To close on a low point is a real shame, but the extreme highs carry Ori and the Blind Forest through to greatness, if not quite flawlessness. Rarely is a game able to be so devilish in its gameplay yet so touching in its story. For those willing to embrace the difficulty, Moon Studios has created one of the few must-have Xbox One console exclusives.

Version Tested: Xbox One

Ori and the Blind Forest is exactly what the Xbox One needs

The Xbox One needs exclusives. A console that is technically inferior to Sony's PS4, its image has suffered as multiplatform comparisons generally point gamers in one direction.

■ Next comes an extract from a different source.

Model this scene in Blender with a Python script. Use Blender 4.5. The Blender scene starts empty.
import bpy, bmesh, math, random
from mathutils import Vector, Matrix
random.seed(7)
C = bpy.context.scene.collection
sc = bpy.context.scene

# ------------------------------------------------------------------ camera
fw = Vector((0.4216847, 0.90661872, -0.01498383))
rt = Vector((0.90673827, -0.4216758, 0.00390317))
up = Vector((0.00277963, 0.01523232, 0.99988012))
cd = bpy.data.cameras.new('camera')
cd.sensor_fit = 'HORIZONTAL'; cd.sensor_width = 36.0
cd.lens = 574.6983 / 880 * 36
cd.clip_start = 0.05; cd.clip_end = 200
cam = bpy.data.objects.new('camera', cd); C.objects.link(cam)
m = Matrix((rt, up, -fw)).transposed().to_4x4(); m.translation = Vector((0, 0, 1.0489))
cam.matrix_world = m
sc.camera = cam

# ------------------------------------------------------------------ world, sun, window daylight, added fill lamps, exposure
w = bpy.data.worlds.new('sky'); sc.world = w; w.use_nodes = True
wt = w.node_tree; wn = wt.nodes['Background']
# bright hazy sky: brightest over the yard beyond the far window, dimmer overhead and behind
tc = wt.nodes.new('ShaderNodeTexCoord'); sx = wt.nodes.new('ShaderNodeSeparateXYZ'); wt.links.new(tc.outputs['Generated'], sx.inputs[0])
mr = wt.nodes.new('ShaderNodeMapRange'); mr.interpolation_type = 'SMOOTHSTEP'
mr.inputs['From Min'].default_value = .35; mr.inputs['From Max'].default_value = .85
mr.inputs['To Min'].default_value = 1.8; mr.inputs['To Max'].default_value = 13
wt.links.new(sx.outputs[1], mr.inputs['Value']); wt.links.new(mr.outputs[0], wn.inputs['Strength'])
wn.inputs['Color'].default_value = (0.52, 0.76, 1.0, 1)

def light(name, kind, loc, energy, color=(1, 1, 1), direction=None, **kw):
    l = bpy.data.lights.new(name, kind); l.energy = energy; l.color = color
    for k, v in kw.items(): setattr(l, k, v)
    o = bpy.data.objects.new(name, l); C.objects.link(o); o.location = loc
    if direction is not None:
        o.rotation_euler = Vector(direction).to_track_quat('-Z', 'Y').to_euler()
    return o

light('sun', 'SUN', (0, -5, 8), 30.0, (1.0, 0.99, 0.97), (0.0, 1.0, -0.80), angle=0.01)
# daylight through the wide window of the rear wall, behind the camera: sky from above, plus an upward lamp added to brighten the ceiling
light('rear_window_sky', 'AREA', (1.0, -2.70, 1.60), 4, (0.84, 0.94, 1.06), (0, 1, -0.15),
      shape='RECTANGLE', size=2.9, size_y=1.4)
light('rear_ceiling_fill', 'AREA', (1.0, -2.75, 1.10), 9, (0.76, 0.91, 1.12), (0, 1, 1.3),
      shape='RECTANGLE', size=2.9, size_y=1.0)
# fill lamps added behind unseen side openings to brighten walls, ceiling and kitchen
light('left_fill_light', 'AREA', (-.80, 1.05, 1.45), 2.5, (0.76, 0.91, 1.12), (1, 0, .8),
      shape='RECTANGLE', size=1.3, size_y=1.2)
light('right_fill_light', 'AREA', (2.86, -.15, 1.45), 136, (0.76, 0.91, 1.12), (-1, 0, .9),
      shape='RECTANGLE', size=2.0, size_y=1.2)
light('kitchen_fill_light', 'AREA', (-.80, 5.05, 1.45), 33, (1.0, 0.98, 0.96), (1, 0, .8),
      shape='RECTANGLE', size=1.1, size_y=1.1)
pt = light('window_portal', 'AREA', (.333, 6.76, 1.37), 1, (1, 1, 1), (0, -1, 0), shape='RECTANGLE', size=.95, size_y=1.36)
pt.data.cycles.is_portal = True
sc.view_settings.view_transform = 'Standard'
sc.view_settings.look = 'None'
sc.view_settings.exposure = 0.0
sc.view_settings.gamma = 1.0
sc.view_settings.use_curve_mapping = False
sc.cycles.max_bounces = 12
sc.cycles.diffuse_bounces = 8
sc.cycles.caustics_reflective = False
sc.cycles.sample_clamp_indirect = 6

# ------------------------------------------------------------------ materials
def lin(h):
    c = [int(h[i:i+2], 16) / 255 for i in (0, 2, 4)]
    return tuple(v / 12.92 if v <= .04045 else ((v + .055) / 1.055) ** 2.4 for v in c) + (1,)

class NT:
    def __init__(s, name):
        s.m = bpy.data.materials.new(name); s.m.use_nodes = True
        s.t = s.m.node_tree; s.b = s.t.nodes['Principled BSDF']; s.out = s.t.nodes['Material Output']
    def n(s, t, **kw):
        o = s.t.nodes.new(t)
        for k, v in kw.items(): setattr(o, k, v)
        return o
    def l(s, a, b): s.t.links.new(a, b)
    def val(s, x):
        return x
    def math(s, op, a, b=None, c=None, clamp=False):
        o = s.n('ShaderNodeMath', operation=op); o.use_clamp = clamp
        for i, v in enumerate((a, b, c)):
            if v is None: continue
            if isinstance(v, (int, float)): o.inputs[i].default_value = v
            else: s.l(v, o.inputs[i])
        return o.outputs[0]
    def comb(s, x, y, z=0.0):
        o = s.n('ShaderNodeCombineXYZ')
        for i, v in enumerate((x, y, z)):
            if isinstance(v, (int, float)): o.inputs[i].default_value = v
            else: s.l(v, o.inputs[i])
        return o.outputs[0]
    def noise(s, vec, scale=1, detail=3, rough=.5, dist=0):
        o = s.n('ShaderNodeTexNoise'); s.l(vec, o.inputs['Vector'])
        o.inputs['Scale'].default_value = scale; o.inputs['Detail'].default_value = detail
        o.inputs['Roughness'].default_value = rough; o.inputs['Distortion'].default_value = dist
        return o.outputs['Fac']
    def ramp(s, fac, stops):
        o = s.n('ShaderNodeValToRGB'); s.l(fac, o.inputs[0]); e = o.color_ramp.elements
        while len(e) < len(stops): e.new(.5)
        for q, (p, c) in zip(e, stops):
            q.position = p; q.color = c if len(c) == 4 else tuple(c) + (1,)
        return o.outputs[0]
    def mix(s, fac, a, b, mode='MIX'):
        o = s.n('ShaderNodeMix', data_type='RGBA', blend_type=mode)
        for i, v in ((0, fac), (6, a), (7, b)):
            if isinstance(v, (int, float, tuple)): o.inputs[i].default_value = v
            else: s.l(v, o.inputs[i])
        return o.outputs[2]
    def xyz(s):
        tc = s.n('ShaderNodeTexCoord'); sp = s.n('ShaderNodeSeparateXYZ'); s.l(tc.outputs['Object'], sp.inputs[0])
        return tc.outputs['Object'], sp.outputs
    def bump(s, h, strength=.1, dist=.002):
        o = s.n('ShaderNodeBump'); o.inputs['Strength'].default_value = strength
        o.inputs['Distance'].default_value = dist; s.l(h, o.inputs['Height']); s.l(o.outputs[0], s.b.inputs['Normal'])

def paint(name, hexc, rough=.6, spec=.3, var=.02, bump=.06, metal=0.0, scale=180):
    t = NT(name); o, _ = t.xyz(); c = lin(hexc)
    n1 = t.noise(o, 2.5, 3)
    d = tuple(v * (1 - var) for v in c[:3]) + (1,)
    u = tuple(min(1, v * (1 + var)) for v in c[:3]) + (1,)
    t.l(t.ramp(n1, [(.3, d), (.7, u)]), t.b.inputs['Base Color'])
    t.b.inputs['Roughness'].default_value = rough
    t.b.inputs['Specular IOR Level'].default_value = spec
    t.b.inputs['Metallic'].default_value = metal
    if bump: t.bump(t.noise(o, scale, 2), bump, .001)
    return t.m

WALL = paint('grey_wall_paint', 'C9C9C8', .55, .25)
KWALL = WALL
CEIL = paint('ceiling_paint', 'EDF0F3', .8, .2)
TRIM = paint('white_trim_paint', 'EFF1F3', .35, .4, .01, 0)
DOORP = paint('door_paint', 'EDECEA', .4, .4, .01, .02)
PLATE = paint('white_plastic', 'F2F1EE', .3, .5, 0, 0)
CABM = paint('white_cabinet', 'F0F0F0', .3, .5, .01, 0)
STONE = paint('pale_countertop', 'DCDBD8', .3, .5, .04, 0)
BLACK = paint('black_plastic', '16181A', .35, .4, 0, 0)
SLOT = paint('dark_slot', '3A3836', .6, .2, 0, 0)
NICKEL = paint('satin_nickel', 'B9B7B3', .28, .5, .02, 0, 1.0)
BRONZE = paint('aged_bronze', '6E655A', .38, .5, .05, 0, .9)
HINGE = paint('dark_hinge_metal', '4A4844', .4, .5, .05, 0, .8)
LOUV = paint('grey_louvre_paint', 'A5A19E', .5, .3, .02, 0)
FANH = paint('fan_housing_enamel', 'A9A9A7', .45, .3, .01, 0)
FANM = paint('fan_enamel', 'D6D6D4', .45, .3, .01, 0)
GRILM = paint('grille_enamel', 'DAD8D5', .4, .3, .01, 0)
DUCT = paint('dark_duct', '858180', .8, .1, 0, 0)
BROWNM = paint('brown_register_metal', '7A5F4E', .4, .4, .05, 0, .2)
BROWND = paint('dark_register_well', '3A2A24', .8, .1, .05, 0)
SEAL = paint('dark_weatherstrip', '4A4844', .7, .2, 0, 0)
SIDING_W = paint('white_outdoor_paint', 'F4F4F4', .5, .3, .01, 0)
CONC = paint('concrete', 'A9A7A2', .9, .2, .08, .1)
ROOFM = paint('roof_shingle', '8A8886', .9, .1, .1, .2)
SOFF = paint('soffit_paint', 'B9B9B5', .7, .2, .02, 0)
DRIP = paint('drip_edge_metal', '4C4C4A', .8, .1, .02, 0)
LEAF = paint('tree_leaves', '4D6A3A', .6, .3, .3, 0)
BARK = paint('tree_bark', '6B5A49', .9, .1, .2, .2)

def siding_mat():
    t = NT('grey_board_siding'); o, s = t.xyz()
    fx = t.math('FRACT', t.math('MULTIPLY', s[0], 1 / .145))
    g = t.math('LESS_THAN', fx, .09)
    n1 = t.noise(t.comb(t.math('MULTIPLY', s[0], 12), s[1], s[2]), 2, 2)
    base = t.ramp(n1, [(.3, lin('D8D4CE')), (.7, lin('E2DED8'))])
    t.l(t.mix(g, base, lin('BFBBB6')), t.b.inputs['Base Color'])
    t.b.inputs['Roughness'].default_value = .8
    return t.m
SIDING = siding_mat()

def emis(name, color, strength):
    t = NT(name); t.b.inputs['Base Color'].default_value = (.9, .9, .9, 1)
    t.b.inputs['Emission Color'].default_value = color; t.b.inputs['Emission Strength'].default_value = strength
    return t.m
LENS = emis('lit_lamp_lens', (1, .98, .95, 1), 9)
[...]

And Microsoft's reliance on big third-party titles (a policy it used brilliantly during the Xbox 360's days) is emphasising the fact that the big black box just isn't as powerful as Sony's 20 million selling sales behemoth.

Microsoft needs to invest in more exclusives, first-party or otherwise, as it's the only way the console will be talked about for the games and not its lacking graphical ability. The company generally packs out the last quarter of the year, but Ori and the Blind Forest is a shining light in period where Xbox One gamers would otherwise have been left looking on at Sony's line-up in awe. While The Order might be a visually impressive flash in the pan, it was a big exclusive released outside the packed pre-Christmas period. Add to that the soon to be released (and highly anticipated) Bloodborne, a raft of exclusive indie games, intriguing horror title Until Dawn and PS4 remaster Tearaway Unfolded and Ratchet and Clank likely before September, and it's clear Sony isn't stacking things at the end of the year.

Ori and the Blind Forest should make PS4 owners (who don't own a gaming PC) look up and take notice after laughing at Screamride only a few weeks earlier. It might not sell systems directly, but it sure as hell will get people talking about the console for the right reasons. Microsoft needs more of this to change the conversation, but it looks as though they are once again pinning all their hopes on a Q4 line-up while Sony mops up with better multiplats and more exclusives. This needs to change.